It's not cluttering. It's simplifying. The "more complete" way is to use braces. Therefore having only one way in your style simplifies things. No?
The time you spend thinking about the style is the time when you don't think about other things. These other things are more important - data structures, algorithms, code flow. You should be thinking about these. It is entirely possible to write perfectly styled code which is full of bugs, or bloated beyond comprehension, or written very badly with lots of hard-to-test special cases. The style is the least of concerns.
I agree 100% until you have more than you and the compiler as audience. But if you put that line across in a job interview for software engineer, you will not get the job. You just won't be fit to work in a team.
Coding/hacking/bashing out some MCU code is not the same as software engineering. The biggest point is... BIG code, BIG data, BIG platforms, many people, many teams. Way more than half the effort is in communications, not in making it work.
Like a plumber could come into your house and throw some pipes in willy nilly and it will work perfectly. It's not a professional job. The professional will do it neat, tidy, to any standards that apply AND he will make it easy to access, to fix, to understand by others later etc. etc. Partly about pride too. Leaving a job knowing, to the best of your ability, the next guy along to work on it will think, "Nice professional job"

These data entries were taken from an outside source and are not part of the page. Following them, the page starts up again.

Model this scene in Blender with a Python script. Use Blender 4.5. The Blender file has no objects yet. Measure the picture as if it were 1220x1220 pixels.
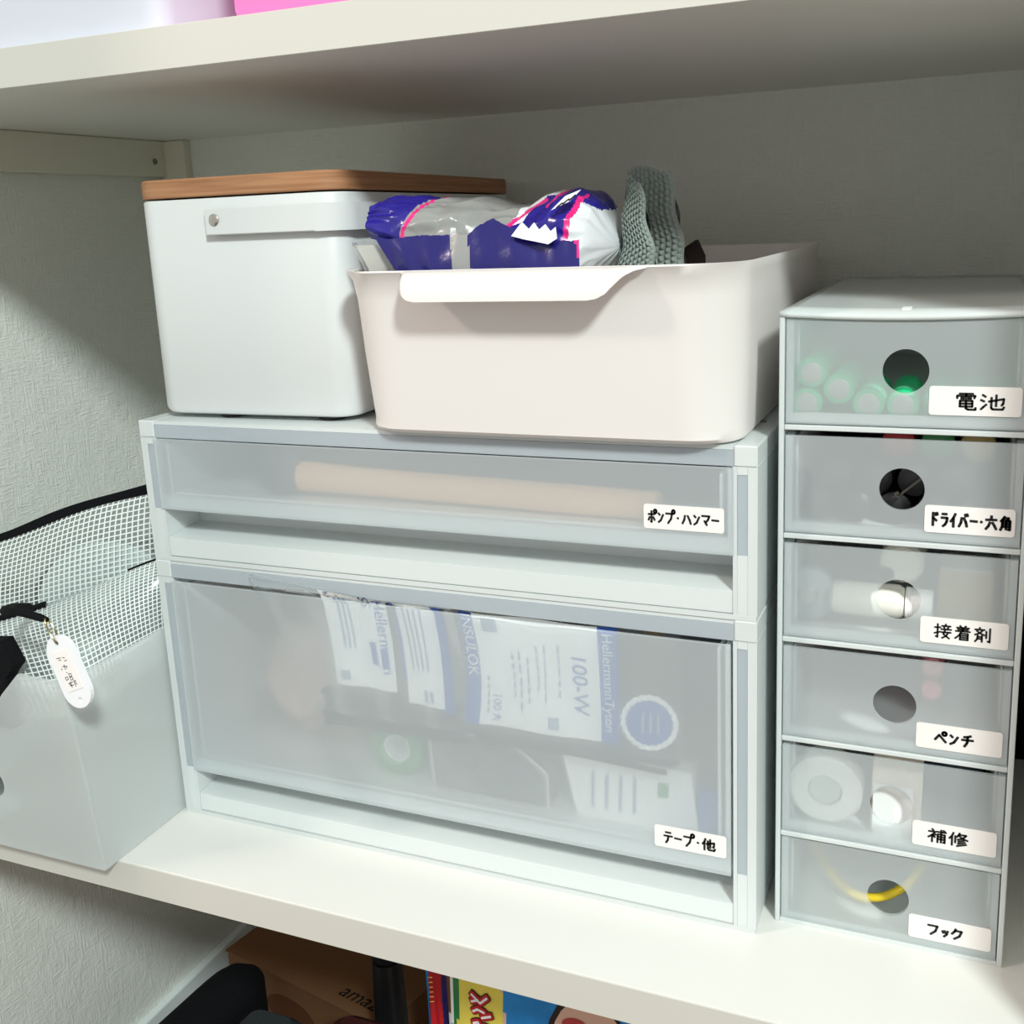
import bpy, bmesh, math, random
from mathutils import Vector, Matrix
from mathutils.noise import noise as pnoise
random.seed(7)
sc = bpy.context.scene
C = sc.collection
PI = math.pi

# ------------------------------------------------------------------ camera
cd = bpy.data.cameras.new('camera')
cam = bpy.data.objects.new('camera', cd); C.objects.link(cam)
R_ = Vector((0.92492, 0.37799, -0.04055)); U_ = Vector((-0.04434, 0.21319, 0.97600)); F_ = Vector((-0.37757, 0.90093, -0.21394))
m3 = Matrix((R_, U_, -F_)).transposed()
cam.matrix_world = Matrix.Translation((0.46151, -0.47898, 0.36554)) @ m3.to_4x4()
cd.sensor_fit = 'HORIZONTAL'; cd.sensor_width = 36.0
cd.lens = 36.0 * 1251.62 / 1220
cd.shift_x = -34.73 / 1220; cd.shift_y = -72.25 / 1220
cd.clip_start = 0.01
sc.camera = cam

# ------------------------------------------------------------------ world, lamps, exposure
w = bpy.data.worlds.new('room_light'); sc.world = w; w.use_nodes = True
w.node_tree.nodes['Background'].inputs[0].default_value = (0.96, 0.96, 0.92, 1)
w.node_tree.nodes['Background'].inputs[1].default_value = 0.66

def lamp(name, loc, aim, size, power, col):
    l = bpy.data.lights.new(name, 'AREA'); l.shape = 'DISK'; l.size = size; l.energy = power; l.color = col
    o = bpy.data.objects.new(name, l); C.objects.link(o); o.location = loc
    o.rotation_euler = (Vector(aim) - Vector(loc)).to_track_quat('-Z', 'Y').to_euler()
lamp('ceiling_lamp_cool', (1.72, -1.80, 1.98), (0.2, 0.0, 0.2), 0.36, 79, (0.90, 1.0, 0.97))
lamp('ceiling_lamp_warm', (-2.0, -1.62, 1.85), (0.3, 0.0, 0.2), 0.30, 32, (1.0, 0.84, 0.76))

sc.view_settings.view_transform = 'Standard'; sc.view_settings.look = 'None'
sc.view_settings.gamma = 1.0; sc.view_settings.use_curve_mapping = False
sc.view_settings.exposure = 0.0
sc.cycles.max_bounces = 24; sc.cycles.diffuse_bounces = 14; sc.cycles.glossy_bounces = 6
sc.cycles.transmission_bounces = 20; sc.cycles.transparent_max_bounces = 24
sc.cycles.caustics_refractive = True; sc.cycles.caustics_reflective = False
sc.cycles.sample_clamp_indirect = 10.0
sc.cycles.use_denoising = True

# ------------------------------------------------------------------ materials
def srgb(r, g, b):
    f = lambda c: (c / 255) / 12.92 if c / 255 <= 0.04045 else (((c / 255) + 0.055) / 1.055) ** 2.4
    return (f(r), f(g), f(b), 1.0)

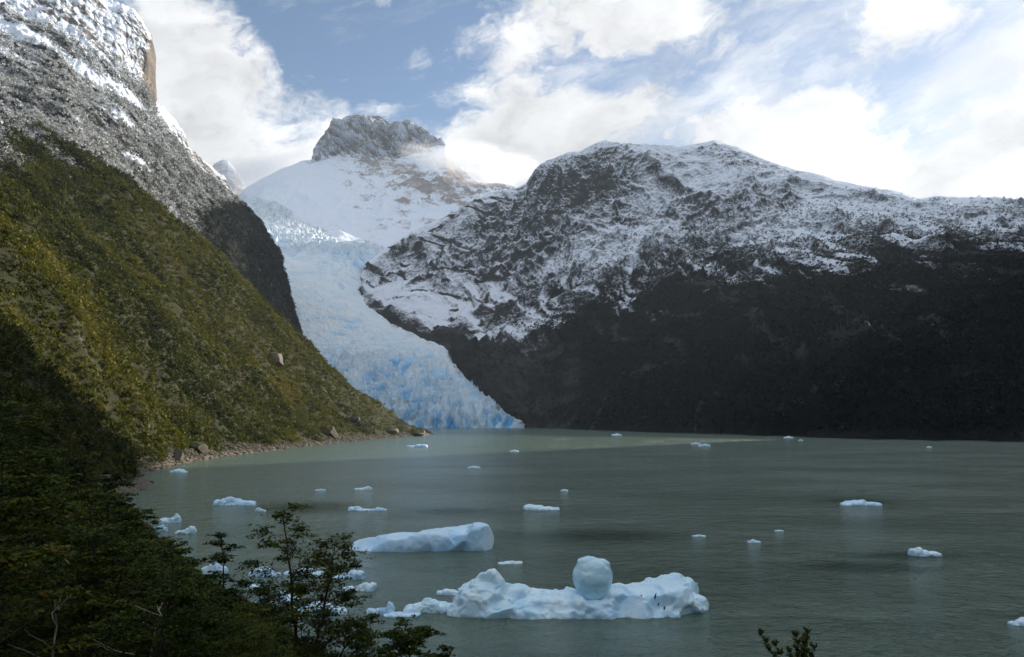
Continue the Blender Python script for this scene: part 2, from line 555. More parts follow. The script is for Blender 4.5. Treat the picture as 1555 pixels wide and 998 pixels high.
# unseen range at right, spur and notch shaped to shade foreground, light the hill
rd = np.array([(1640, 2520, 735), (1690, 2350, 660), (1700, 2200, 600), (1690, 2050, 600), (1660, 1925, 640), (1610, 1815, 1010), (1540, 1680, 1010), (1450, 1500, 900), (1250, 1150, 760), (1050, 650, 640), (960, 100, 620), (940, -600, 600), (1000, -1500, 500)], float)
s_ = np.r_[0, np.cumsum(np.hypot(*np.diff(rd[:, :2], axis=0).T))]
ss = np.linspace(0, s_[-1], 420)
rx_, ry_, rz_ = (np.interp(ss, s_, rd[:, k]) for k in range(3))
tx, ty = np.gradient(rx_), np.gradient(ry_)
ker = np.ones(31) / 31
tx = np.convolve(np.pad(tx, 15, 'edge'), ker, 'valid')
ty = np.convolve(np.pad(ty, 15, 'edge'), ker, 'valid')
tl = np.hypot(tx, ty)
nx_, ny_ = -ty / tl, tx / tl                   # to the side away from the lake is +n or -n
sgn = np.where((nx_ * rx_ + ny_ * ry_) > 0, 1, -1)
nx_, ny_ = nx_ * sgn, ny_ * sgn
tt = np.linspace(-1, 1, 120)[:, None]
lim = np.maximum(rx_ - (0.66 * np.maximum(ry_, 0) + 40), 60) * 0.97
wid = np.where(tt < 0, np.minimum(rz_ * 1.0 + 60, lim)[None], rz_[None] * 1.5)
Xs = rx_[None] + nx_[None] * tt * wid
Ys = ry_[None] + ny_[None] * tt * wid
Zs = rz_[None] * (1 - np.abs(tt)) ** 0.85 - 6 * np.abs(tt)
Zs = Zs + (1 - np.abs(tt)) * np.minimum(1, np.abs(tt) * 6 + 0.15) * (30 * (rid2(Xs, Ys, 330, 4) - 0.9)) + 6 * fbm2(Xs, Ys, 60, 4)
Ns = grid_nz(Xs, Ys, Zs)
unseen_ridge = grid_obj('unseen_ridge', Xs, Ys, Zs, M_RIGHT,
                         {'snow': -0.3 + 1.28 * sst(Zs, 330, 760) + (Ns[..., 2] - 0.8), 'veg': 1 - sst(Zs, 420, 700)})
tag(unseen_ridge, kind='structure')

# ------------------------------------------------------------------ left mountain (frosted cliff)
u = NEAR_U(-260, 520, 760)
ridge = [(-400, -330, 1750), (-260, -230, 1800), (-100, -130, 1850), (0, -80, 1880), (60, -45, 1900), (120, -22, 1930), (150, -4, 1950), (170, 8, 1960), (188, 12, 1970), (205, 22, 1980), (215, 34, 1985), (223, 48, 1990), (230, 58, 1995), (233, 72, 2000),
         (235, 110, 2010), (236, 150, 2030), (239, 160, 2060), (247, 166, 2080), (262, 185, 2110), (275, 199, 2130), (283, 208, 2150), (285, 222, 2160), (293, 234, 2180), (303, 243, 2190), (318, 253, 2210), (332, 266, 2230), (346, 277, 2250), (352, 290, 2255),
         (364, 305, 2260), (384, 322, 2270), (396, 338, 2275), (408, 354, 2280), (420, 374, 2285), (430, 392, 2290), (433, 405, 2290), (431, 430, 2280), (438, 458, 2270), (446, 480, 2260), (455, 500, 2250), (463, 520, 2230), (468, 545, 2200), (520, 640, 2180)]
b0 = [(-400, 120, 800), (-260, 150, 850), (-100, 190, 950), (0, 230, 1000), (100, 240, 1080), (180, 290, 1200), (260, 350, 1350), (330, 420, 1500), (400, 480, 1700), (465, 570, 1950), (520, 660, 2050)]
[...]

I'm sure if you stated the above line in a job interview for an electrical/electronics engineer you would also be shown the door. I see convention and style picked at CONSTANTLY on here in terms of PCBs and Schematics. I'm sure the suggestion that none of that is important and all that matter is, does the circuit work... will not go down well. Again, if it's just you, nobody cares except you. If you are one of a team of 6 of a program of 4 teams.... people will care.
At interview. If you can't do the basics of making it work, you are worthless. If you believe that all that is important is making it work, you are a potential liability or at least missing part of the pie.